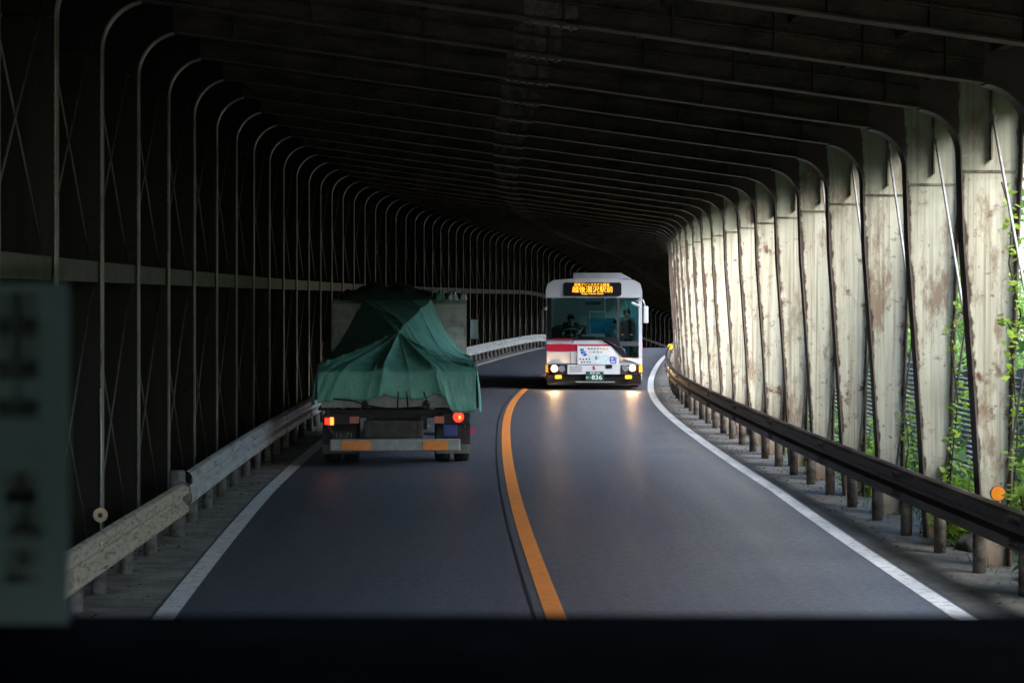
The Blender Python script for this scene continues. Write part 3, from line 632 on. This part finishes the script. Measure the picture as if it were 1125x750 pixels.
# shell: forehead, roof, sides, rear
def yf(z): return .10 * max(0, (z - .9)) ** 1.3 * .7      # the front leans back a little towards the roof
def strip_front(poly, th=.03, dy=0): return [(x, z) for x, z in poly]
def front_panel(name, poly, m, par=bus, dy=0, th=.035):
    """panel following the leaning front face; poly in (x, z)"""
    n = len(poly); vs = []
    for dd_ in (0, th):
        for x, z in poly:
            edge = max(0, abs(x) - .98) ** 2 * 1.6
            vs.append((x, yf(z) + dy + dd_ + edge, z))
    bm = bmesh.new(); a = [bm.verts.new(v) for v in vs[:n]]; b = [bm.verts.new(v) for v in vs[n:]]
    bm.faces.new(a); bm.faces.new(b[::-1])
    for i in range(n): bm.faces.new((a[i], a[(i + 1) % n], b[(i + 1) % n], b[i]))
    return MB().bm(bm).obj(name, m, par)
def rect(x0, x1, z0, z1, r=0, n=4):
    if not r: return [(x0, z0), (x1, z0), (x1, z1), (x0, z1)]
    out = []
    for cx, cz, a in ((x1 - r, z0 + r, -90), (x1 - r, z1 - r, 0), (x0 + r, z1 - r, 90), (x0 + r, z0 + r, 180)):
        out += [(cx + r * math.cos(R(a + 90 * k / n)), cz + r * math.sin(R(a + 90 * k / n))) for k in range(n + 1)]
    return out
zr = bz(307); zw = bz(327)
prof = [(-1.25, zw), (-1.25, 2.55), (-1.20, 2.74), (-1.05, 2.83), (-.6, 2.87), (.6, 2.87), (1.05, 2.83), (1.20, 2.74), (1.25, 2.55), (1.25, zw)]
fh = MB(); fh.prism(prof, 1, yf(2.6), yf(2.6) + .14)
fh.obj("forehead_panel", "bus_white", bus)
roof = MB(); rp = [(-1.25, 2.30), (-1.25, 2.55), (-1.20, 2.74), (-1.05, 2.83), (-.6, 2.87), (.6, 2.87), (1.05, 2.83), (1.20, 2.74), (1.25, 2.55), (1.25, 2.30), (1.19, 2.30), (1.18, 2.6), (1.0, 2.74), (-1.0, 2.74), (-1.18, 2.6), (-1.19, 2.30)]
roof.prism(rp, 1, .24, LEN); rf = roof.obj("roof", "bus_white", bus)
pod = MB(); pod.prism([(-.54, 2.872), (-.54, bz(299.5)), (.70, bz(299.5)), (.98, 2.872)], 1, .5, 4.2).obj("roof_unit", "bus_band", rf)
MB().prism([(-.86, 2.872), (-.56, bz(302.5)), (-.56, 2.872)], 1, 1.0, 3.9).obj("roof_fairing", "interior_dark", rf)
bodyp = MB()
for s in (-1, 1):
    bodyp.box((s * 1.225, LEN / 2 + .1, .74), (.05, LEN - .2, .98)); 
    for k in range(8):
        bodyp.box((s * 1.225, .34 + k * (LEN - .46) / 7, 1.78), (.05, .10 if k else .10, 1.08))
bodyp.box((0, LEN - .03, 1.4), (2.4, .06, 2.3)); bodyp.box((0, LEN / 2, .36), (2.38, LEN - .2, .06))
bodyp.obj("body", "bus_white", bus)
for s in (-1, 1):
    mb = MB().box((s * 1.258, LEN / 2 + .1, 1.10), (.012, LEN - .3, .16)); mb.obj("side_stripe", "bus_red", bus)
    for k in range(7): MB().box((s * 1.225, .34 + (k + .5) * (LEN - .46) / 7, 1.78), (.01, (LEN - .46) / 7 - .12, 1.06)).obj("side_window", "bus_glass", bus)
zl = bz(373); zb = bz(400); zlow = bz(393)
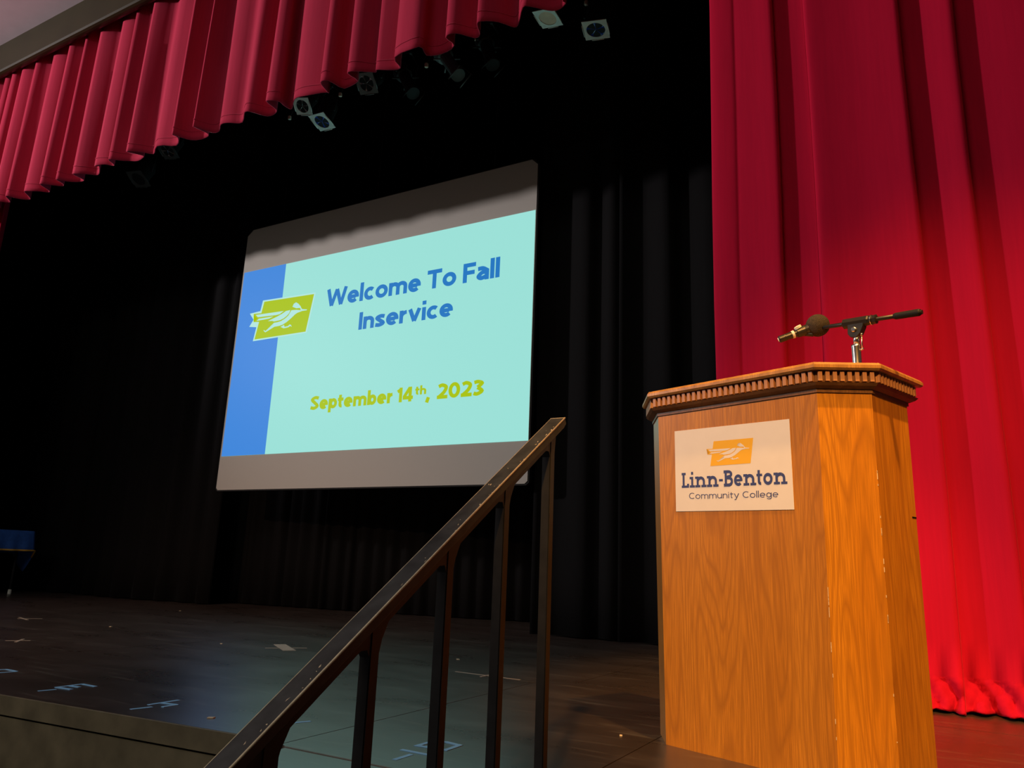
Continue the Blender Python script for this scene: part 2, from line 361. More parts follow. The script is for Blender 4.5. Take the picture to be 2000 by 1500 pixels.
# ================================================================ STRUCTURE
# ---- stage floor: dark sub-floor slab with painted hardboard panels laid on it
EDGE = [(-13, 1.20), (-3.2, 1.75), (-1.86, 1.855), (-1.76, 1.815), (4.5, 1.815)]
def edge_y(x):
    for (a, b), (c_, d_) in zip(EDGE, EDGE[1:]):
        if x <= c_: return b+(d_-b)*(x-a)/(c_-a)
    return EDGE[-1][1]
bm = BM(); prism(bm, [(x, y+.02) for x, y in EDGE]+[(4.5, 9), (-13, 9)], -.12, -.012)
floor = struct(obj('floor', bm, GAP))
XS1 = [-13, -9, -6.6, -4.2, -1.8, -.905, 1.5, 4.5]
g = .0022
for x0, x1 in zip(XS1, XS1[1:]):
    brk = [x for x, _ in EDGE if x0+g < x < x1-g]
    front = [(x, edge_y(x)) for x in [x0+g]+brk+[x1-g]]
    bm = BM(); prism(bm, front+[(x1-g, 3.6-g), (x0+g, 3.6-g)], -.018, 0); obj('floor_panel', bm, FLOOR, floor)
for (y0, y1, off) in ((3.6, 6.04, 1.2), (6.04, 8.48, 0)):
    xs = [-13]+[x for x in [(-12.6+off)+2.44*k for k in range(7)]]+[4.5]
    for x0, x1 in zip(xs, xs[1:]):
        bm = BM(); box(bm, x0+g, x1-g, y0+g, y1-g, -.018, 0); obj('floor_panel', bm, FLOOR, floor)
# ---- front of the stage: nosing board, shadow gap, fascia
def ribbon(path, z0, z1, thick):
    bm = BM(); prism(bm, [(x, y) for x, y in path]+[(x, y+thick) for x, y in path[::-1]], z0, z1); return bm
P1 = [(x, y-.004) for x, y in EDGE[:3]]
nos = struct(obj('trim_1', ribbon([(x, y-.008) for x, y in P1], -.066, -.0005, .03), OLIVE))
P2 = [(-13, 1.200), (-3.2, 1.750), (-1.86, 1.857), (-1.76, 1.83), (4.5, 1.83)]
wf = struct(obj('wall_front', ribbon([(x, y-.006) for x, y in P2], -.88, -.074, .05), OLIVE))
struct(obj('trim_2', ribbon([(x, y+.010) for x, y in P2], -.078, -.064, .03), GAP))
# ---- auditorium floor, ceiling, walls
struct(obj('floor', bx(-14, 6, -12, 1.9, -1.0, -.88), CARPET))
struct(obj('ceiling', bx(-14, 6, -12, 3.66, 6.13, 6.25), PLASTER))
struct(obj('wall_left', bx(-14.1, -14, -12, 4.1, -1, 6.2), WALLH))
struct(obj('wall_right', bx(6, 6.1, -12, 4.1, -1, 6.2), WALLH))
struct(obj('wall_back', bx(-14, 6, -12.1, -12, -1, 6.2), WALLH))
# proscenium: header beam and the two piers
hb = bx(-14, 6, 3.655, 3.74, 5.745, 6.9, bevel=.03); struct(obj('trim_3', hb, HEADER))
struct(obj('wall_proscenium_right', bx(1.35, 6, 3.5, 3.8, -.02, 6.9), OLIVE))
struct(obj('wall_proscenium_left', bx(-14, -9.75, 3.5, 3.8, -.02, 6.9), OLIVE))
# stage house
struct(obj('wall_stage_back', bx(-13.1, 4.6, 8.9, 9, -.1, 9), LOFT))
struct(obj('wall_stage_left', bx(-13.1, -13, 3.7, 9, -.1, 9), LOFT))
struct(obj('wall_stage_right', bx(4.5, 4.6, 3.7, 9, -.1, 9), LOFT))
struct(obj('ceiling', bx(-13.1, 4.6, 3.7, 9, 9, 9.1), LOFT))

# ================================================================ CURTAINS
def curtain(name, path, zs, mat, fn=None, thick=.006, parent=None, k=4):
    """path of (x,y) controls -> hanging cloth; fn(i, n, z, co) may move a point"""
    pts = [Vector((v.x, v.y)) for v in catmull([(a, b, 0) for a, b in path], k)]
    bm = BM(); rows = []
    for z in zs: rows.append([bm.verts.new(fn(i, len(pts), z, p) if fn else (p.x, p.y, z)) for i, p in enumerate(pts)])
    for a, b in zip(rows, rows[1:]):
        for i in range(len(pts)-1): bm.faces.new((a[i], a[i+1], b[i+1], b[i])).smooth = True
    o = obj(name, bm, mat, parent)
    md = o.modifiers.new('thickness', 'SOLIDIFY'); md.thickness = thick; md.offset = 1
    return o
# --- red valance: hem outline measured, extended to both sides with similar folds
HEM = [[-8.546,3.769],[-8.467,3.837],[-8.362,3.732],[-8.296,3.809],[-8.209,3.888],[-8.161,3.872],[-8.052,3.755],[-7.931,3.812],[-7.859,3.89],[-7.792,3.859],[-7.724,3.73],[-7.657,3.797],[-7.581,3.875],[-7.502,3.834],[-7.47,3.745],[-7.412,3.825],[-7.321,3.896],[-7.223,3.88],[-7.204,3.753],[-7.098,3.821],[-7.008,3.89],[-6.824,3.787],[-6.855,3.756],[-6.753,3.789],[-6.684,3.838],[-6.64,3.811],[-6.602,3.736],[-6.519,3.822],[-6.41,3.874],[-6.29,3.87],[-6.252,3.842],[-6.315,3.722],[-6.233,3.782],[-6.128,3.866],[-5.978,3.796],[-5.792,3.857],[-5.678,3.785],[-5.684,3.727],[-5.66,3.78],[-5.602,3.855],[-5.439,3.895],[-5.374,3.85],[-5.405,3.727],[-5.384,3.777],[-5.32,3.862],[-5.233,3.864],[-5.152,3.811],[-5.05,3.822],[-4.944,3.861],[-4.816,3.772],[-4.751,3.787],[-4.68,3.888],[-4.604,3.9],[-4.542,3.857],[-4.526,3.734],[-4.432,3.768],[-4.434,3.838],[-4.414,3.903],[-4.299,3.822],[-4.171,3.816],[-4.003,3.868],[-3.986,3.862],[-3.945,3.743],[-3.873,3.75],[-3.832,3.886],[-3.669,3.858],[-3.677,3.749],[-3.607,3.75],[-3.49,3.842],[-3.459,3.822],[-3.368,3.854],[-3.276,3.879],[-3.241,3.765],[-3.011,3.741],[-3.017,3.844],[-2.917,3.888],[-2.771,3.842],[-2.775,3.744],[-2.705,3.743],[-2.606,3.846],[-2.542,3.819],[-2.51,3.732],[-2.473,3.719],[-2.376,3.787],[-2.302,3.87],[-2.249,3.845],[-2.159,3.738],[-2.114,3.755],[-2.022,3.828],[-1.952,3.853],[-1.887,3.827],[-1.888,3.79]]
rnd = random.Random(3)
left = []; x = HEM[0][0]; k = 0
while x > -9.9:
    x -= rnd.uniform(.07, .12); left.append((x, 3.80+(.065 if k % 2 else -.065)+rnd.uniform(-.015, .015))); k += 1
right = []; x = HEM[-1][0]; k = 0
while x < 1.4:
    x += rnd.uniform(.10, .18); right.append((x, 3.82+(.05 if k % 2 else -.06)+rnd.uniform(-.015, .015))); k += 1
VP = left[::-1]+[tuple(p) for p in HEM]+right
# local mean line so the folds can tighten towards the top
def val_fn(i, n, z, p):
    t = (z-4.13)/(6.6-4.13)
    y = p.y+(3.84-p.y)*.30*t
    return (p.x+.012*t*sin(p.x*9), y+.012*t, z+.006*sin(p.x*23)*(1-t))
val = curtain('valance', VP, [4.13, 4.17, 4.215, 4.4, 4.8, 5.3, 5.9, 6.6], REDV, val_fn, .007, k=3)
tag(val, 'crimson pleated velvet valance hanging below the dark header across the stage', 'valance')
# hem stitch line
st = curtain('hem_band', [(p[0], p[1]-.004) for p in VP], [4.205, 4.212], REDV, None, .006, val, k=3)
# --- right grand drape
GD = [(-1.010, 4.10), (-1.012, 4.065), (-.97, 4.035), (-.90, 4.03), (-.875, 4.045), (-.85, 4.035), (-.76, 4.0), (-.69, 3.965), (-.665, 3.96), (-.655, 3.985), (-.665, 4.05), (-.62, 4.07), (-.54, 4.075), (-.48, 4.06), (-.470, 4.03), (-.462, 3.99), (-.43, 3.985), (-.34, 4.005), (-.22, 4.01), (-.10, 3.975), (-.03, 3.945), (-.008, 3.94), (.002, 3.965), (-.01, 4.04), (.03, 4.09), (.09, 4.085), (.16, 4.03), (.215, 3.975), (.238, 3.965), (.248, 3.99), (.24, 4.06), (.28, 4.10), (.36, 4.08), (.47, 4.02), (.56, 3.98), (.60, 3.98), (.60, 4.05), (.66, 4.10), (.8, 4.05), (.92, 3.98), (.95, 4.0), (.96, 4.08), (1.1, 4.08), (1.25, 4.0), (1.4, 4.05), (1.6, 4.0)]
def gd_fn(i, n, z, p):
    y = 4.04+(p.y-4.04)*.40; x = p.x+.010*sin(z*1.3+p.x*4)
    if z < .14:  # gathered hem dragging on the floor
        t = (1-z/.14)
        y += -.06*t*t*(1+.6*sin(x*37)+.5*sin(x*83+1))+.018*sin(x*61+z*40)+.014*sin(x*97-z*70)*t
        z = max(.004, z+.012*sin(x*29)*t*(1-t))
        if t > .95: z = .004+.010*abs(sin(x*21+.4))
    return (x, y, z)
zs = [0.0, .02, .04, .06, .08, .10, .12, .135, .15, .3, .6, 1, 1.5, 2, 2.6, 3.2, 3.9, 4.6, 5.4, 6.4]
gd = curtain('grand_drape', GD, zs, RED, gd_fn, .008, k=5)
tag(gd, 'tall bright red velvet stage curtain hanging to the floor behind the podium', 'curtain', 'red house curtains')
curtain('hem_stitch', [(a, b-.0035) for a, b in GD], [.149, .1515], REDV, lambda i, n, z, p: (p.x+.010*sin(z*1.3+p.x*4), 4.04+(p.y-4.04)*.40-.0012, z), .004, gd, k=5)
LGD = [(-9.05-.12*k, 4.10+(.05 if k % 2 else -.05)) for k in range(10)][::-1]
lg = curtain('grand_drape', LGD, [.005, 1, 2, 3, 4, 5, 6.4], RED, None, .008)
tag(lg, 'sliver of red stage curtain at the far left edge below the valance end', 'curtain', 'red house curtains')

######

▶ [EXERCISE GOAL]: Search the entries for the word "picture", then list each line that holds it.

▶ [WRITTEN RESPONSE]:
The Blender Python script for this scene continues. Write part 3, from line 632 on. This part finishes the script. Measure the picture as if it were 1125x750 pixels.
Continue the Blender Python script for this scene: part 2, from line 361. More parts follow. The script is for Blender 4.5. Take the picture to be 2000 by 1500 pixels.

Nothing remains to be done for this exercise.